* **SET PROBLEM**: Would you transcribe the listing that follows, character for character, and omit its images?

* **DATA LINES**:

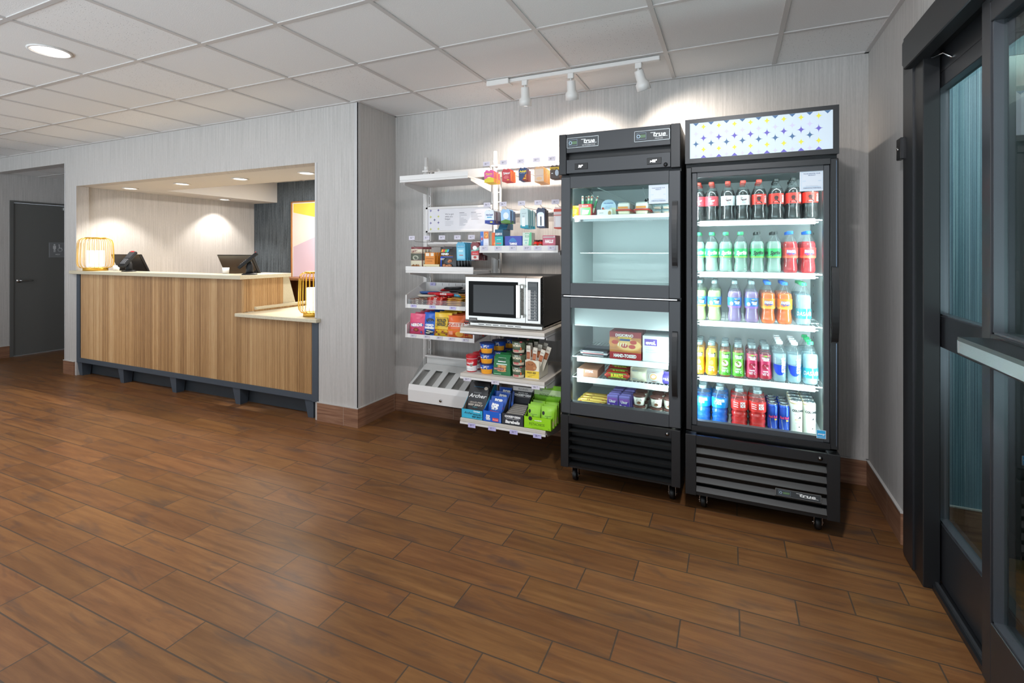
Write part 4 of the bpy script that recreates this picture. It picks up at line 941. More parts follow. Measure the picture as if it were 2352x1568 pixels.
def tray(x0, x1, yf, zt, zb, lip, label, deep=3.455, brk=True):
    """flat steel shelf with folded front channel and side brackets"""
    t = thing('display_shelf', label, 'shelf', ((x0+x1)/2, deep, zb), 'flat shelves of the snack shelving')
    mb = MB(); mb.box(x0, x1, yf, yf+.004, zt-.0, zt-lip, PW); mb.box(x0, x1, yf-.002, yf+.006, zb, zt-lip-.003, PW, .002)
    top = zt-lip*.4 if lip < .03 else zb+.018
    mb.box(x0+.002, x1-.002, yf+.004, deep, top-.012, top-.002, PW)
    mb.box(x0+.004, x1-.004, yf+.006, deep-.005, top-.002, top, GREYB if zb < 1.1 else PW); mb.obj('shelf_board', t)
    if brk:
        for x in (x0+.003, x1-.006):
            b = MB(); b.prism([(yf+.05, top-.012), (deep, top-.012), (deep, top-.075), (yf+.22, top-.055), (yf+.05, top-.03)], 'x', x, x+.003, PW); b.obj('bracket', t)
    return t, top
def ptag(parent, cx, z0, z1, y, w, txt, m=TAGM):
    mb = MB(); mb.box(cx-w/2, cx+w/2, y-.0015, y, z0, z1, m); price_text(Face(mb, (cx, y-.0015, (z0+z1)/2+.002)), txt); mb.obj('price_tag', parent)
t, _ = tray(-2.311, -1.716, 3.08, 1.978, 1.928, .033, 'empty white top shelf at the upper left of the snack shelving')
mb = MB(); mb.box(-2.226, -1.70, 3.43, 3.445, 1.99, 2.058, PW); mb.obj('back_rail', t)
s2, top2 = tray(-2.311, -1.714, 3.155, 1.288, 1.237, .034, 'white shelf holding the hanging nut and snack pouches')
rs1, topr = tray(-1.664, -1.064, 3.155, 1.444, 1.393, .035, 'white shelf of medicine boxes with six grey price cards')
for cx, p in ((-1.622, '2'), (-1.514, '2'), (-1.398, '5'), (-1.289, '10'), (-1.212, '5'), (-1.110, '2')): ptag(rs1, cx, 1.411, 1.4415, 3.1535, .054, p)
def thick(x0, x1, yf, zt, zm, zb, label, tags):
    t = thing('display_shelf', label, 'shelf', ((x0+x1)/2, 3.455, zb), 'flat shelves of the snack shelving')
    mb = MB(); mb.box(x0, x1, yf, 3.455, zm, zt, GREYB, .002); mb.box(x0, x1, yf-.002, yf+.01, zb, zm-.001, PW); mb.box(x0, x1, yf+.01, 3.45, zb+.004, zm, PW); mb.obj('shelf_board', t)
    for x in (x0+.003, x1-.006):
        b = MB(); b.prism([(yf+.05, zb+.004), (3.455, zb+.004), (3.455, zb-.07), (yf+.22, zb-.05), (yf+.05, zb-.015)], 'x', x, x+.003, PW); b.obj('bracket', t)
    for cx, p, z0, z1, m in tags: ptag(t, cx, z0, z1, yf-.003, .055, p, m)
    return t
thick(-1.661, -1.058, 2.873, .893, .872, .857, 'thick beige shelf carrying the microwave', [])
thick(-1.661, -1.058, 2.873, .588, .567, .552, 'thick beige shelf of soup, oatmeal cups and cookies', [(-1.605, '4', .540, .561, TAGM), (-1.397, '7', .540, .564, TAGM), (-1.116, '6', .540, .564, TAGM)])
thick(-1.661, -1.052, 2.873, .287, .265, .250, 'lowest beige shelf of jerky, toaster pastry and pistachio cartons', [(-1.570, '9', .234, .262, TAGP), (-1.420, '5', .236, .262, TAGP), (-1.266, '4', .236, .262, TAGP), (-1.105, '8', .236, .261, TAGP)])
# header rails the pegs hook on
def rail(x0, x1, z, label):
    t = thing('peg_rail', label, 'rail', ((x0+x1)/2, 3.44, z), 'peg rails of the snack shelving')
    mb = MB(); mb.box(x0, x1, 3.425, 3.445, z-.012, z+.012, PW, .003); mb.box(x0, x1, 3.436, 3.445, z-.075, z-.012, mat('#b9b3ad', .5)); mb.obj('rail_bar', t)
    return t
rail(-1.645, -.95, 2.045, 'white rail behind the top row of hanging medicine packs'); rail(-1.645, -.95, 1.70, 'white rail behind the second row of hanging packs'); rail(-2.29, -1.69, 1.47, 'white rail behind the hanging nut pouches')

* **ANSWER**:
Write part 4 of the bpy script that recreates this picture. It picks up at line 941. More parts follow. Measure the picture as if it were 2352x1568 pixels.
def tray(x0, x1, yf, zt, zb, lip, label, deep=3.455, brk=True):
    """flat steel shelf with folded front channel and side brackets"""
    t = thing('display_shelf', label, 'shelf', ((x0+x1)/2, deep, zb), 'flat shelves of the snack shelving')
    mb = MB(); mb.box(x0, x1, yf, yf+.004, zt-.0, zt-lip, PW); mb.box(x0, x1, yf-.002, yf+.006, zb, zt-lip-.003, PW, .002)
    top = zt-lip*.4 if lip < .03 else zb+.018
    mb.box(x0+.002, x1-.002, yf+.004, deep, top-.012, top-.002, PW)
    mb.box(x0+.004, x1-.004, yf+.006, deep-.005, top-.002, top, GREYB if zb < 1.1 else PW); mb.obj('shelf_board', t)
    if brk:
        for x in (x0+.003, x1-.006):
            b = MB(); b.prism([(yf+.05, top-.012), (deep, top-.012), (deep, top-.075), (yf+.22, top-.055), (yf+.05, top-.03)], 'x', x, x+.003, PW); b.obj('bracket', t)
    return t, top
def ptag(parent, cx, z0, z1, y, w, txt, m=TAGM):
    mb = MB(); mb.box(cx-w/2, cx+w/2, y-.0015, y, z0, z1, m); price_text(Face(mb, (cx, y-.0015, (z0+z1)/2+.002)), txt); mb.obj('price_tag', parent)
t, _ = tray(-2.311, -1.716, 3.08, 1.978, 1.928, .033, 'empty white top shelf at the upper left of the snack shelving')
mb = MB(); mb.box(-2.226, -1.70, 3.43, 3.445, 1.99, 2.058, PW); mb.obj('back_rail', t)
s2, top2 = tray(-2.311, -1.714, 3.155, 1.288, 1.237, .034, 'white shelf holding the hanging nut and snack pouches')
rs1, topr = tray(-1.664, -1.064, 3.155, 1.444, 1.393, .035, 'white shelf of medicine boxes with six grey price cards')
for cx, p in ((-1.622, '2'), (-1.514, '2'), (-1.398, '5'), (-1.289, '10'), (-1.212, '5'), (-1.110, '2')): ptag(rs1, cx, 1.411, 1.4415, 3.1535, .054, p)
def thick(x0, x1, yf, zt, zm, zb, label, tags):
    t = thing('display_shelf', label, 'shelf', ((x0+x1)/2, 3.455, zb), 'flat shelves of the snack shelving')
    mb = MB(); mb.box(x0, x1, yf, 3.455, zm, zt, GREYB, .002); mb.box(x0, x1, yf-.002, yf+.01, zb, zm-.001, PW); mb.box(x0, x1, yf+.01, 3.45, zb+.004, zm, PW); mb.obj('shelf_board', t)
    for x in (x0+.003, x1-.006):
        b = MB(); b.prism([(yf+.05, zb+.004), (3.455, zb+.004), (3.455, zb-.07), (yf+.22, zb-.05), (yf+.05, zb-.015)], 'x', x, x+.003, PW); b.obj('bracket', t)
    for cx, p, z0, z1, m in tags: ptag(t, cx, z0, z1, yf-.003, .055, p, m)
    return t
thick(-1.661, -1.058, 2.873, .893, .872, .857, 'thick beige shelf carrying the microwave', [])
thick(-1.661, -1.058, 2.873, .588, .567, .552, 'thick beige shelf of soup, oatmeal cups and cookies', [(-1.605, '4', .540, .561, TAGM), (-1.397, '7', .540, .564, TAGM), (-1.116, '6', .540, .564, TAGM)])
thick(-1.661, -1.052, 2.873, .287, .265, .250, 'lowest beige shelf of jerky, toaster pastry and pistachio cartons', [(-1.570, '9', .234, .262, TAGP), (-1.420, '5', .236, .262, TAGP), (-1.266, '4', .236, .262, TAGP), (-1.105, '8', .236, .261, TAGP)])
# header rails the pegs hook on
def rail(x0, x1, z, label):
    t = thing('peg_rail', label, 'rail', ((x0+x1)/2, 3.44, z), 'peg rails of the snack shelving')
    mb = MB(); mb.box(x0, x1, 3.425, 3.445, z-.012, z+.012, PW, .003); mb.box(x0, x1, 3.436, 3.445, z-.075, z-.012, mat('#b9b3ad', .5)); mb.obj('rail_bar', t)
    return t
rail(-1.645, -.95, 2.045, 'white rail behind the top row of hanging medicine packs'); rail(-1.645, -.95, 1.70, 'white rail behind the second row of hanging packs'); rail(-2.29, -1.69, 1.47, 'white rail behind the hanging nut pouches')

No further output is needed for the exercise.